* Begin *

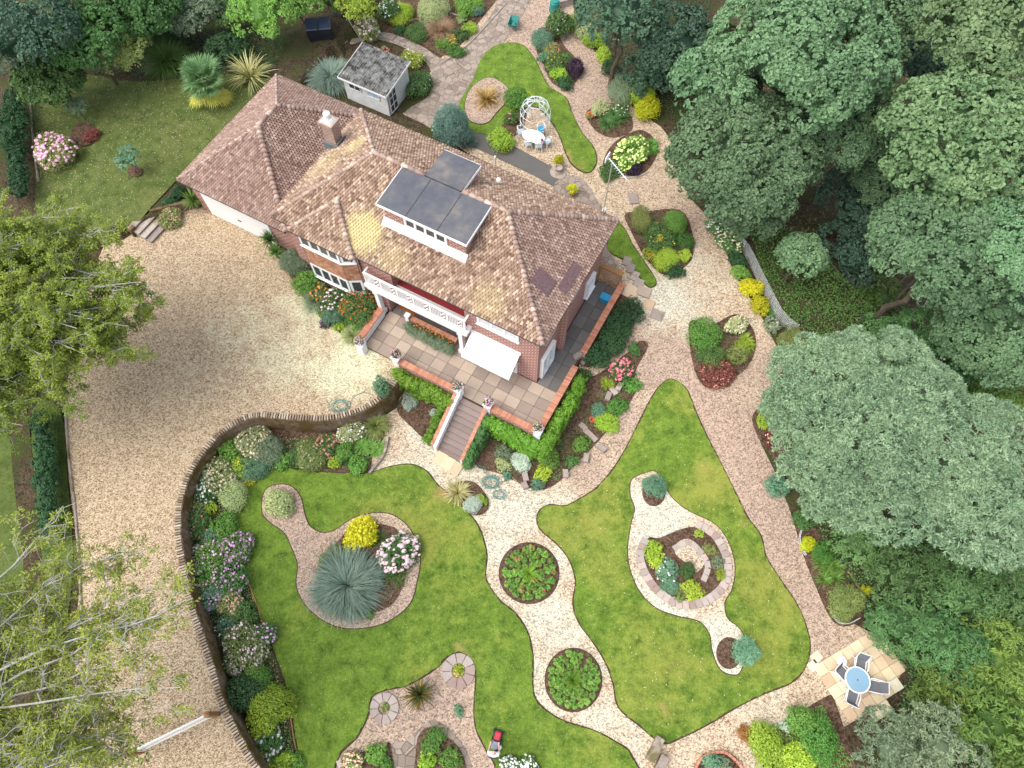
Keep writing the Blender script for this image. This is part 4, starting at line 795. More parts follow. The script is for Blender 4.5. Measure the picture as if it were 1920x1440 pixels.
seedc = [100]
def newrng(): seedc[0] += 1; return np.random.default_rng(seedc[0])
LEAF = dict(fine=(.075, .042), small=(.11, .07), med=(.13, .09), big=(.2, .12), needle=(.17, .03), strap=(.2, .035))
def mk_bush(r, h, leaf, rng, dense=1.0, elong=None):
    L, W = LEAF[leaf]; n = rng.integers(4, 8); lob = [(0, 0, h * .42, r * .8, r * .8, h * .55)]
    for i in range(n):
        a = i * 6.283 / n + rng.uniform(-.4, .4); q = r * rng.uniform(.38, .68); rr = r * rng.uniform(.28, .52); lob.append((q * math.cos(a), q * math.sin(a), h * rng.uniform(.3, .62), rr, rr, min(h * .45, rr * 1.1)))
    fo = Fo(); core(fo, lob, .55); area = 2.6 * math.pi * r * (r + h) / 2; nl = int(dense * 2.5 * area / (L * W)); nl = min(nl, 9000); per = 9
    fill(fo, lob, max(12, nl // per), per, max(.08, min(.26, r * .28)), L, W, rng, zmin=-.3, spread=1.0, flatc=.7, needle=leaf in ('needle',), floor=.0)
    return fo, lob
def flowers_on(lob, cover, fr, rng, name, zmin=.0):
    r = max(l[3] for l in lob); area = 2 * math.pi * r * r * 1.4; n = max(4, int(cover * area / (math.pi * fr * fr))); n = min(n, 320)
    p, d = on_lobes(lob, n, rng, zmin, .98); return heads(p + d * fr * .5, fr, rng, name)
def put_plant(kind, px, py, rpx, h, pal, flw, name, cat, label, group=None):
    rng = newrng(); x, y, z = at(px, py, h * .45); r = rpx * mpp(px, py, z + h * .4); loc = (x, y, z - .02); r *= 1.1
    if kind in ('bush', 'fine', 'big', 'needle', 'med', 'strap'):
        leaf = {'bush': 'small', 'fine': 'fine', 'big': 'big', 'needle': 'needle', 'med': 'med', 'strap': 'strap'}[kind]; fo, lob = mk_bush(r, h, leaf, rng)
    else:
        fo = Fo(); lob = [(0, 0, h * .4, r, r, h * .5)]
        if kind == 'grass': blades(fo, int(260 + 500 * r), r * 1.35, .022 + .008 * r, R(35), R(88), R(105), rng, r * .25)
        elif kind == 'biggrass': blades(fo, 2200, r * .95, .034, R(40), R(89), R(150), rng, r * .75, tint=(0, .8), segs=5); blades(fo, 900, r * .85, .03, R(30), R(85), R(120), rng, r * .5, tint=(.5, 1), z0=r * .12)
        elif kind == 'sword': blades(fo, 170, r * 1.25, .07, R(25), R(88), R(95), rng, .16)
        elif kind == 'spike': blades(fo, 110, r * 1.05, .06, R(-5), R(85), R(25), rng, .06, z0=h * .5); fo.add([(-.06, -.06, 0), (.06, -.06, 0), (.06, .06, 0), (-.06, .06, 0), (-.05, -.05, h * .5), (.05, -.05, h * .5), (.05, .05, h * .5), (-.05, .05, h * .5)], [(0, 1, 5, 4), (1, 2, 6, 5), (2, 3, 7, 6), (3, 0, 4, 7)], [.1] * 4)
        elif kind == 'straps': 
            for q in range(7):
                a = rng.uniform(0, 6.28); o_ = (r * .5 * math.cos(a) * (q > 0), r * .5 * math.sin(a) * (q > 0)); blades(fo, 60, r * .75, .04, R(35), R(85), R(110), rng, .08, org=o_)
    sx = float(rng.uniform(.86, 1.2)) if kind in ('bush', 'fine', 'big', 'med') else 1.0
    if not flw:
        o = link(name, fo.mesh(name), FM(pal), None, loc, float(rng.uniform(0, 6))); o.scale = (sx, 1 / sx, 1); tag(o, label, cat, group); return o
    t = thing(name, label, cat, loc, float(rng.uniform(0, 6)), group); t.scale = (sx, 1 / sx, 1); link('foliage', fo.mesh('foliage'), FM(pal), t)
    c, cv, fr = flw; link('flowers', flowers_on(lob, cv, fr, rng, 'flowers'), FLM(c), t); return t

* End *
* Begin *

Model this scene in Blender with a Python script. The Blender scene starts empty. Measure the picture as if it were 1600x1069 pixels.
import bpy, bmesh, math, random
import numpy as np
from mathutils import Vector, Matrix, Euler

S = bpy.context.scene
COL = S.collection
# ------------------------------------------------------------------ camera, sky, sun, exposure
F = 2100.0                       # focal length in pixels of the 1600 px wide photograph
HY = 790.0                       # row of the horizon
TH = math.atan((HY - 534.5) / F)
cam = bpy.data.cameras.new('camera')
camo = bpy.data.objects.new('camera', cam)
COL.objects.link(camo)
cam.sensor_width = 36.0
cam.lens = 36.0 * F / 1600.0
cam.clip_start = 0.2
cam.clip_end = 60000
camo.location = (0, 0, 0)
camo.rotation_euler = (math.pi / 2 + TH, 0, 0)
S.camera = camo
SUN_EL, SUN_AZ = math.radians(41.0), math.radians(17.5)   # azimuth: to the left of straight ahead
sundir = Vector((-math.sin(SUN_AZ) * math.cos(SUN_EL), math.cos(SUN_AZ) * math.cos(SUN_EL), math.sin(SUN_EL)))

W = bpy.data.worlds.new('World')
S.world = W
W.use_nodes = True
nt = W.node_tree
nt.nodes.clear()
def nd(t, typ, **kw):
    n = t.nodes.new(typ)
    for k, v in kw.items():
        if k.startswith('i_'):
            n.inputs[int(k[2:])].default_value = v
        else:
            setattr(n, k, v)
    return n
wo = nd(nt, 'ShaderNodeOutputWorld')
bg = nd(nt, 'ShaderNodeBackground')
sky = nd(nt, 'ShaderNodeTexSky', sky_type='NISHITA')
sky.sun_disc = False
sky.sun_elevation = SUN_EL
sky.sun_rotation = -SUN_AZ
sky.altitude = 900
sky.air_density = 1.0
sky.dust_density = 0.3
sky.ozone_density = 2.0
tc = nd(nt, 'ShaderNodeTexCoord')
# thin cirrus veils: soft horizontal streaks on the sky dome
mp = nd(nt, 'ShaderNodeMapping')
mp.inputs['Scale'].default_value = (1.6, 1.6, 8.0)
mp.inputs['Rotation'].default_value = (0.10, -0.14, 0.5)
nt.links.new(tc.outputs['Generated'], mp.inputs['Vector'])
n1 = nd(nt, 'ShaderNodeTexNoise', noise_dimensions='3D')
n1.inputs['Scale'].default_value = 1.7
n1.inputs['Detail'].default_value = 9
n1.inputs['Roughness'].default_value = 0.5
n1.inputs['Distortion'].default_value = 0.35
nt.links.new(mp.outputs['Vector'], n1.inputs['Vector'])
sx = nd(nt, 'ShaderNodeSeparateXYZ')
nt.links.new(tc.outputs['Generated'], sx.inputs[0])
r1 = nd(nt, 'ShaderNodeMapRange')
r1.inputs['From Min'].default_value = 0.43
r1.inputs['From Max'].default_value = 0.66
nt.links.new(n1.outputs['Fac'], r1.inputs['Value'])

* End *
* Begin *

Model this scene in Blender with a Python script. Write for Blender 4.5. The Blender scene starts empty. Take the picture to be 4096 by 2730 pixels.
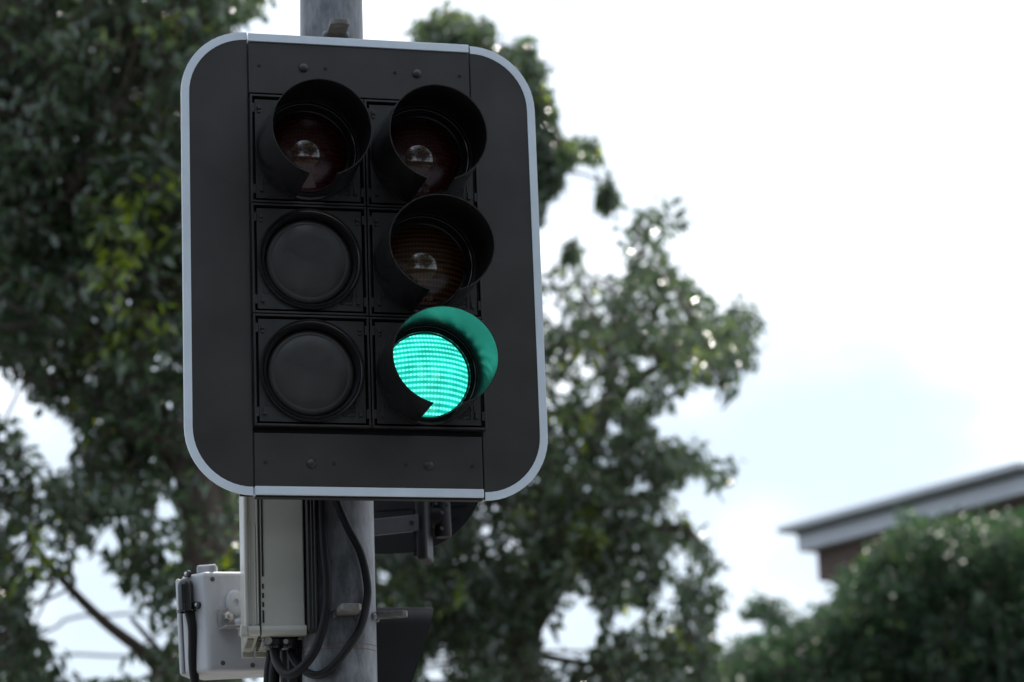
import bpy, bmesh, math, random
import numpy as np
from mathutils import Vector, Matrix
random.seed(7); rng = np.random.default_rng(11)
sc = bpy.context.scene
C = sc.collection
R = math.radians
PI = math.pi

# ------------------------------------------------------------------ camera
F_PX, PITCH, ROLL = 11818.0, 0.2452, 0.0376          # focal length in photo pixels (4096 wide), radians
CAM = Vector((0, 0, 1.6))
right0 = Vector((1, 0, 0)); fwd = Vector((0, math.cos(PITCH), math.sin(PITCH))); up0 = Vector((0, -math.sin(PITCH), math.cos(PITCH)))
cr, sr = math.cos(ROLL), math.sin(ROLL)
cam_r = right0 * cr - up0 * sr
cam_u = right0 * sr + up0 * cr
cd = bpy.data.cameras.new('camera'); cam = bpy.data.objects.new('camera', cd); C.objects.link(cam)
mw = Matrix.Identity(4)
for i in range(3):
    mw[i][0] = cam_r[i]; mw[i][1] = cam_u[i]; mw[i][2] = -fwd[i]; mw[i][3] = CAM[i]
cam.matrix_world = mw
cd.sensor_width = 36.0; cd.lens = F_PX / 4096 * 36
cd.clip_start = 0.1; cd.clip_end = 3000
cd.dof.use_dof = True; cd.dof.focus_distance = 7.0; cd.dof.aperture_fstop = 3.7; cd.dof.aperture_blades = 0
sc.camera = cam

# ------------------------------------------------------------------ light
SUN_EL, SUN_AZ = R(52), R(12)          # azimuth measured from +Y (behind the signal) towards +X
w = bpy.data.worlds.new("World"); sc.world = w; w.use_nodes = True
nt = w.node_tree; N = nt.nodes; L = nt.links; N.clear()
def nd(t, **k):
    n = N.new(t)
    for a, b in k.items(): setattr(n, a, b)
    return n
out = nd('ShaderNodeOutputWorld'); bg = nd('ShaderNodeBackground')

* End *

Given problem -
Start at the line above containing "Model this scene in Blender with a Python script. Write" and stop at the line containing "sc.camera = cam": print those lines and everything between them exactly, but not the pictures.

Written solution -
Model this scene in Blender with a Python script. Write for Blender 4.5. The Blender scene starts empty. Take the picture to be 4096 by 2730 pixels.
import bpy, bmesh, math, random
import numpy as np
from mathutils import Vector, Matrix
random.seed(7); rng = np.random.default_rng(11)
sc = bpy.context.scene
C = sc.collection
R = math.radians
PI = math.pi

# ------------------------------------------------------------------ camera
F_PX, PITCH, ROLL = 11818.0, 0.2452, 0.0376          # focal length in photo pixels (4096 wide), radians
CAM = Vector((0, 0, 1.6))
right0 = Vector((1, 0, 0)); fwd = Vector((0, math.cos(PITCH), math.sin(PITCH))); up0 = Vector((0, -math.sin(PITCH), math.cos(PITCH)))
cr, sr = math.cos(ROLL), math.sin(ROLL)
cam_r = right0 * cr - up0 * sr
cam_u = right0 * sr + up0 * cr
cd = bpy.data.cameras.new('camera'); cam = bpy.data.objects.new('camera', cd); C.objects.link(cam)
mw = Matrix.Identity(4)
for i in range(3):
    mw[i][0] = cam_r[i]; mw[i][1] = cam_u[i]; mw[i][2] = -fwd[i]; mw[i][3] = CAM[i]
cam.matrix_world = mw
cd.sensor_width = 36.0; cd.lens = F_PX / 4096 * 36
cd.clip_start = 0.1; cd.clip_end = 3000
cd.dof.use_dof = True; cd.dof.focus_distance = 7.0; cd.dof.aperture_fstop = 3.7; cd.dof.aperture_blades = 0
sc.camera = cam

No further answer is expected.